Once Trump pulled America out of the nuclear deal, he began reimposing and tightening sanctions that posed a particular challenge to Europeans, who were still lusting after Iran’s cash. Though Obama and his media “echo chamber” had claimed that the United States could never successfully enforce sanctions on Iran by itself without the permission of Europe, Trump quickly debunked that prediction. Faced with a choice of cutting off ties with the largest economy in the world or chasing a profit in Tehran, most have wisely decided not to mess with the Americans.
Western Europeans hope to evade U.S. sanctions with a barter system, though few financial experts think that it can work effectively to provide Iran with a reliable conduit to sell their oil.
Even if it was a viable option, what the Europeans are doing is essentially sending money to the same people, including the IRGC that also runs much of the Iranian economy, who are killing people in the streets and financing terrorists. Like the nuclear deal, which led to the United States sending Iran planeloads of palettes of cash and other foreign exchange, INSTEX is a lifeline for a tyrannical regime. The nuclear pact enriched and empowered the ayatollahs. INSTEX seeks to keep them in power by the same means, enabling them to go on shooting and torturing their own people, while threatening other nations like Israel.

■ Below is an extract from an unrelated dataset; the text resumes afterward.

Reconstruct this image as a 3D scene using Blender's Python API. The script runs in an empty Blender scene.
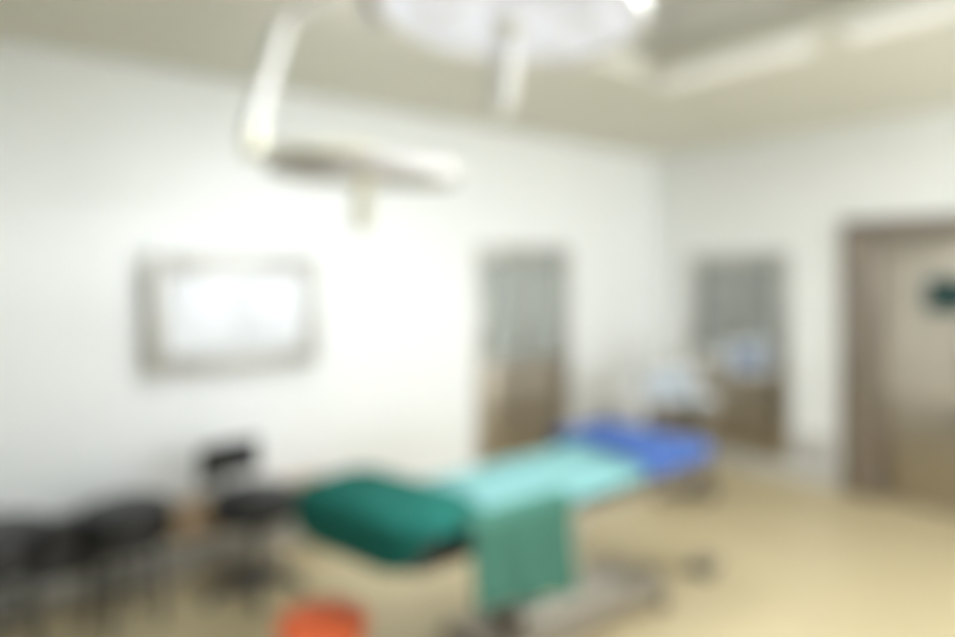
import bpy, bmesh, math, random
from mathutils import Vector, Matrix, noise
random.seed(7)
PI = math.pi
BLUR = True          # the photograph was taken far out of focus; the lens is set the same way
S = bpy.context.scene
COL = S.collection

# ------------------------------------------------------------------ materials
def hexl(r, g, b):
    def f(c):
        c /= 255.0
        return c / 12.92 if c <= 0.04045 else ((c + 0.055) / 1.055) ** 2.4
    return (f(r), f(g), f(b), 1.0)

def mat(name, col, rough=0.5, metal=0.0, var=0.06, scale=8.0, bump=0.0, bscale=60.0, emit=None, estr=0.0, coat=0.0, spec=0.5):
    m = bpy.data.materials.new(name); m.use_nodes = True
    nt = m.node_tree; n = nt.nodes; l = nt.links
    b = n['Principled BSDF']
    tc = n.new('ShaderNodeTexCoord')
    nz = n.new('ShaderNodeTexNoise'); nz.inputs['Scale'].default_value = scale; nz.inputs['Detail'].default_value = 4
    l.new(tc.outputs['Object'], nz.inputs['Vector'])
    r = n.new('ShaderNodeValToRGB')
    r.color_ramp.elements[0].position = 0.3; r.color_ramp.elements[1].position = 0.7
    r.color_ramp.elements[0].color = tuple(c * (1 - var) for c in col[:3]) + (1,)
    r.color_ramp.elements[1].color = tuple(min(1, c * (1 + var)) for c in col[:3]) + (1,)
    l.new(nz.outputs['Fac'], r.inputs['Fac']); l.new(r.outputs['Color'], b.inputs['Base Color'])
    b.inputs['Roughness'].default_value = rough; b.inputs['Metallic'].default_value = metal
    b.inputs['Specular IOR Level'].default_value = spec
    b.inputs['Coat Weight'].default_value = coat
    if bump:
        n2 = n.new('ShaderNodeTexNoise'); n2.inputs['Scale'].default_value = bscale; n2.inputs['Detail'].default_value = 3
        l.new(tc.outputs['Object'], n2.inputs['Vector'])
        bp = n.new('ShaderNodeBump'); bp.inputs['Strength'].default_value = bump; bp.inputs['Distance'].default_value = 0.01
        l.new(n2.outputs['Fac'], bp.inputs['Height']); l.new(bp.outputs['Normal'], b.inputs['Normal'])
    if emit:
        b.inputs['Emission Color'].default_value = emit; b.inputs['Emission Strength'].default_value = estr
    return m

def glass_mat(name, tint):
    m = bpy.data.materials.new(name); m.use_nodes = True
    nt = m.node_tree; n = nt.nodes; l = nt.links
    n.remove(n['Principled BSDF'])
    out = n['Material Output']
    tr = n.new('ShaderNodeBsdfTransparent'); tr.inputs['Color'].default_value = tint
    gl = n.new('ShaderNodeBsdfGlossy'); gl.inputs['Roughness'].default_value = 0.03
    fr = n.new('ShaderNodeFresnel'); fr.inputs['IOR'].default_value = 1.6
    mx = n.new('ShaderNodeMixShader')
    l.new(fr.outputs['Fac'], mx.inputs['Fac']); l.new(tr.outputs[0], mx.inputs[1]); l.new(gl.outputs[0], mx.inputs[2])
    df = n.new('ShaderNodeBsdfDiffuse'); df.inputs['Color'].default_value = (0.74, 0.77, 0.74, 1)   # pale colour mixed into the glass in place of light inside
    m2 = n.new('ShaderNodeMixShader'); m2.inputs['Fac'].default_value = 0.36
    l.new(mx.outputs[0], m2.inputs[1]); l.new(df.outputs[0], m2.inputs[2])
    l.new(m2.outputs[0], out.inputs['Surface'])
    return m

M = {}
M['viewer_frame'] = mat('grey_viewer_frame', (0.50, 0.49, 0.455, 1), 0.4, 0.2, var=0.04)
M['wall'] = mat('white_wall_panel', (0.87, 0.885, 0.885, 1), 0.42, var=0.012, scale=1.5, bump=0.03, bscale=90)
M['wall_dim'] = mat('light_absorbing_wall', (0.16, 0.19, 0.19, 1), 0.6, var=0.03, scale=2)  # for the unseen left wall, made dark to soak up bounce light
M['ceil'] = mat('cream_ceiling', (0.70, 0.69, 0.605, 1), 0.6, var=0.02, scale=2)
M['ceil_panel'] = mat('grey_ceiling_panel', (0.45, 0.45, 0.42, 1), 0.5, var=0.03, scale=3)
M['floor'] = mat('beige_vinyl', (0.54, 0.452, 0.272, 1), 0.38, var=0.05, scale=22, bump=0.02, bscale=40)
M['base'] = mat('grey_skirting', (0.60, 0.585, 0.54, 1), 0.4, var=0.04)
M['steel'] = mat('brushed_steel', (0.56, 0.55, 0.52, 1), 0.28, 1.0, var=0.05, scale=14, bump=0.02, bscale=120)
M['steel_dark'] = mat('dull_steel', (0.44, 0.39, 0.31, 1), 0.32, 0.85, var=0.08, scale=10)
M['door_frame'] = mat('brown_steel_frame', (0.27, 0.23, 0.19, 1), 0.38, 0.45, var=0.07, scale=6)
M['door_leaf'] = mat('greige_door_leaf', (0.52, 0.48, 0.41, 1), 0.32, 0.35, var=0.05, scale=3)
M['door_glass'] = mat('dark_teal_glass', (0.02, 0.055, 0.055, 1), 0.08, var=0.2, scale=3)
M['white_enamel'] = mat('white_enamel', (0.80, 0.79, 0.76, 1), 0.3, var=0.02)
M['lamp_grey'] = mat('lamp_grey', (0.50, 0.48, 0.46, 1), 0.45, var=0.03)
M['lamp_cream'] = mat('lamp_cream', (0.84, 0.81, 0.66, 1), 0.4, var=0.04)
M['lamp_under'] = mat('unlit_lamp_lens', (0.82, 0.79, 0.73, 1), 0.25, var=0.08, scale=9)
M['dark_plastic'] = mat('dark_plastic', (0.05, 0.05, 0.052, 1), 0.4, var=0.15)
M['black'] = mat('black_vinyl', (0.014, 0.014, 0.015, 1), 0.42, var=0.25, scale=25, bump=0.08, bscale=150)
M['grey_plastic'] = mat('dark_grey_plastic', (0.075, 0.075, 0.08, 1), 0.45, var=0.1)
M['rubber'] = mat('grey_rubber', (0.10, 0.10, 0.095, 1), 0.7, var=0.1)
M['wood'] = mat('tan_wood', (0.43, 0.315, 0.20, 1), 0.5, var=0.18, scale=6)
M['orange'] = mat('orange_red_plastic', (0.72, 0.125, 0.028, 1), 0.6, var=0.04)
M['mint'] = mat('mint_cotton', (0.17, 0.345, 0.34, 1), 0.85, var=0.05, scale=12, bump=0.1, bscale=220, spec=0.2)
M['sea'] = mat('sea_green_cotton', (0.051, 0.145, 0.108, 1), 0.9, var=0.06, scale=12, bump=0.1, bscale=220, spec=0.15)
M['deep'] = mat('deep_green_cotton', (0.013, 0.11, 0.088, 1), 0.9, var=0.1, scale=9, bump=0.15, bscale=180, spec=0.1)
M['blue'] = mat('blue_cotton', (0.052, 0.108, 0.30, 1), 0.85, var=0.08, scale=9, bump=0.12, bscale=180, spec=0.2)
M['pad'] = mat('black_mattress', (0.03, 0.03, 0.032, 1), 0.55, var=0.1, bump=0.04)
M['table_grey'] = mat('table_base_enamel', (0.40, 0.38, 0.33, 1), 0.32, 0.3, var=0.06)
M['table_taupe'] = mat('taupe_table_base', (0.31, 0.27, 0.21, 1), 0.38, 0.2, var=0.08)
M['glass'] = glass_mat('cabinet_glass', (0.86, 0.90, 0.88, 1))
M['inner'] = mat('cabinet_lining', (0.80, 0.80, 0.77, 1), 0.45, 0.0, var=0.05)
M['machine'] = mat('pale_grey_housing', (0.62, 0.65, 0.67, 1), 0.4, var=0.03)
M['machine_brown'] = mat('taupe_housing', (0.16, 0.13, 0.095, 1), 0.45, var=0.1)
M['olive'] = mat('dark_olive_rubber', (0.045, 0.05, 0.028, 1), 0.55, var=0.15)
M['screen_blue'] = mat('blue_grey_screen', (0.10, 0.13, 0.19, 1), 0.15, var=0.1, emit=(0.35, 0.42, 0.55, 1), estr=0.12)
M['carton_white'] = mat('white_carton', (0.62, 0.64, 0.64, 1), 0.6, var=0.03)
M['carton_green'] = mat('grey_green_carton', (0.13, 0.16, 0.11, 1), 0.6, var=0.08)
M['carton_blue'] = mat('pale_blue_carton', (0.33, 0.40, 0.47, 1), 0.6, var=0.05)
M['carton_grey'] = mat('grey_carton', (0.36, 0.37, 0.37, 1), 0.6, var=0.05)
M['viewer_lit'] = mat('lit_film_viewer', (0.8, 0.82, 0.86, 1), 0.3, var=0.01, emit=(0.86, 0.92, 1.0, 1), estr=0.05)
M['lamp_lit'] = mat('lit_lamp_lens', (0.66, 0.67, 0.74, 1), 0.25, var=0.02, emit=(0.80, 0.85, 1.0, 1), estr=0.40)
M['tube_lit'] = mat('weak_lit_tube', (0.78, 0.77, 0.72, 1), 0.4, var=0.01, emit=(1.0, 0.98, 0.9, 1), estr=0.2)
M['panel_lit'] = mat('fill_light_diffuser', (0.8, 0.8, 0.8, 1), 0.4, var=0.01, emit=(0.94, 0.975, 1.0, 1), estr=27.0)

# ------------------------------------------------------------------ mesh helpers
def box(bm, lo, hi, bev=0.0, seg=2, rot=None, piv=None):
    lo = Vector(lo); hi = Vector(hi)
    r = bmesh.ops.create_cube(bm, size=1.0)
    vs = r['verts']
    c = (lo + hi) / 2; d = hi - lo
    for v in vs:
        v.co = Vector((v.co.x * d.x, v.co.y * d.y, v.co.z * d.z)) + c
    if bev > 0:
        es = list({e for v in vs for e in v.link_edges})
        rr = bmesh.ops.bevel(bm, geom=es, offset=bev, segments=seg, affect='EDGES', profile=0.5)
        vs = list(set([v for v in vs if v.is_valid] + list(rr['verts'])))
    if rot is not None:
        p = Vector(piv) if piv is not None else c
        for v in vs:
            v.co = rot @ (v.co - p) + p
    return vs

def lathe(bm, prof, n=32, at=(0, 0, 0), rot=None):
    at = Vector(at); rows = []
    for r, z in prof:
        row = []
        if r < 1e-5:
            v = Vector((0, 0, z)); v = (rot @ v if rot else v) + at
            row = [bm.verts.new(v)]
        else:
            for i in range(n):
                a = 2 * PI * i / n
                v = Vector((r * math.cos(a), r * math.sin(a), z)); v = (rot @ v if rot else v) + at
                row.append(bm.verts.new(v))
        rows.append(row)
    for A, B in zip(rows, rows[1:]):
        for i in range(n):
            j = (i + 1) % n
            if len(A) == 1 and len(B) == 1: continue
            if len(A) == 1: bm.faces.new((A[0], B[j], B[i]))
            elif len(B) == 1: bm.faces.new((A[i], A[j], B[0]))
            else: bm.faces.new((A[i], A[j], B[j], B[i]))

def tube(bm, pts, r, n=12, caps=True):
    pts = [Vector(p) for p in pts]
    rs = r if isinstance(r, (list, tuple)) else [r] * len(pts)
    rows = []; up = None
    for i, p in enumerate(pts):
        a = pts[max(0, i - 1)]; b = pts[min(len(pts) - 1, i + 1)]
        t = (b - a).normalized()
        if up is None:
            up = Vector((0, 0, 1)) if abs(t.z) < 0.9 else Vector((1, 0, 0))
        u = (up - t * up.dot(t)).normalized(); w = t.cross(u); up = u
        rows.append([bm.verts.new(p + (u * math.cos(2 * PI * k / n) + w * math.sin(2 * PI * k / n)) * rs[i]) for k in range(n)])
    for A, B in zip(rows, rows[1:]):
        for k in range(n):
            bm.faces.new((A[k], A[(k + 1) % n], B[(k + 1) % n], B[k]))
    if caps:
        bm.faces.new(rows[0][::-1]); bm.faces.new(rows[-1])

def arc(p0, p1, p2, n=10):
    p0, p1, p2 = Vector(p0), Vector(p1), Vector(p2)
    return [(1 - t) ** 2 * p0 + 2 * t * (1 - t) * p1 + t * t * p2 for t in [i / n for i in range(n + 1)]]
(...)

Many supporters of Obama’s deal who are critical of Trump’s decision often like to pose as human-rights advocates when it comes to criticizing Israel, yet they are strangely silent about the atrocities going on in Iran. Perhaps just as outrageous as that hypocrisy is the willingness of supposedly enlightened Western Europe to try to prop up the Islamist regime with INSTEX just at the time when decent people should be doing all they can to isolate it.